Sheriff Crall came up the steps and asked Brandt and Hummel if they had anything to say. They merely shook their heads in the negative. Then as the three men stood in a line facing the crowd their legs were tied together, their arms pinioned behind them, the ropes were adjusted around their necks and the white caps drawn over their faces. As Crall walked down the steps he struck the spring, the trap door opened, and the men dropped with a thud to the end of their ropes. They hung still and unmoving in spite of the fact that all had died of strangulation. No necks were broken, the knots had slipped. The fragrant flowers of Lily of the Valley in their lapels hung limp and drooping.

The crowd dispersed quietly and soberly. The case of the Blue Eyed Six had ended!
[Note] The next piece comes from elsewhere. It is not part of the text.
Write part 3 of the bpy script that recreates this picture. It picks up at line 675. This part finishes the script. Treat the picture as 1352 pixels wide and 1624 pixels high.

LOBO COMMENTS: I began these blogs on the Blue Eyed Six almost a month ago on September 19th thinking it would be a simple thing. After an estimated 60 hours of writing not to mention all the reading, I have learned so much! I knew that two of these men were in my family tree but could not have told you which ones for the life of me. After scouring through my Uncle Wayne Anspach’s book, and then being given a copy of Edna Carmean’s book as well (by my twin brother Bruce) my mind is now indelibly imprinted with each man’s face and story. When I’m out in the community, most recently at the Levitz Park Apple Festival, I continue to meet people who say, “I’m related to one or even two of the Blue Eyed Six!” As a Christian, and student of God’s Word for over 40 years, I am fascinated by the thread of religion (man’s efforts to reach to God) and true Faith in Jesus (God’s way to reach man) which is clearly seen in this story. For me, the age-old fascination of their story of evil and murder was enlarged to also include the story of a faithful God who continues to pursue the sons of Adam until their dying day, in order that they might receive new life through His message of love and forgiveness which Jesus accomplished on the Cross. As a poet once said, “God sent his singers on the earth, with songs of gladness and of mirth. That they may touch the hearts of men, and bring them back to heaven again.” Walk with the King today and be a blessing!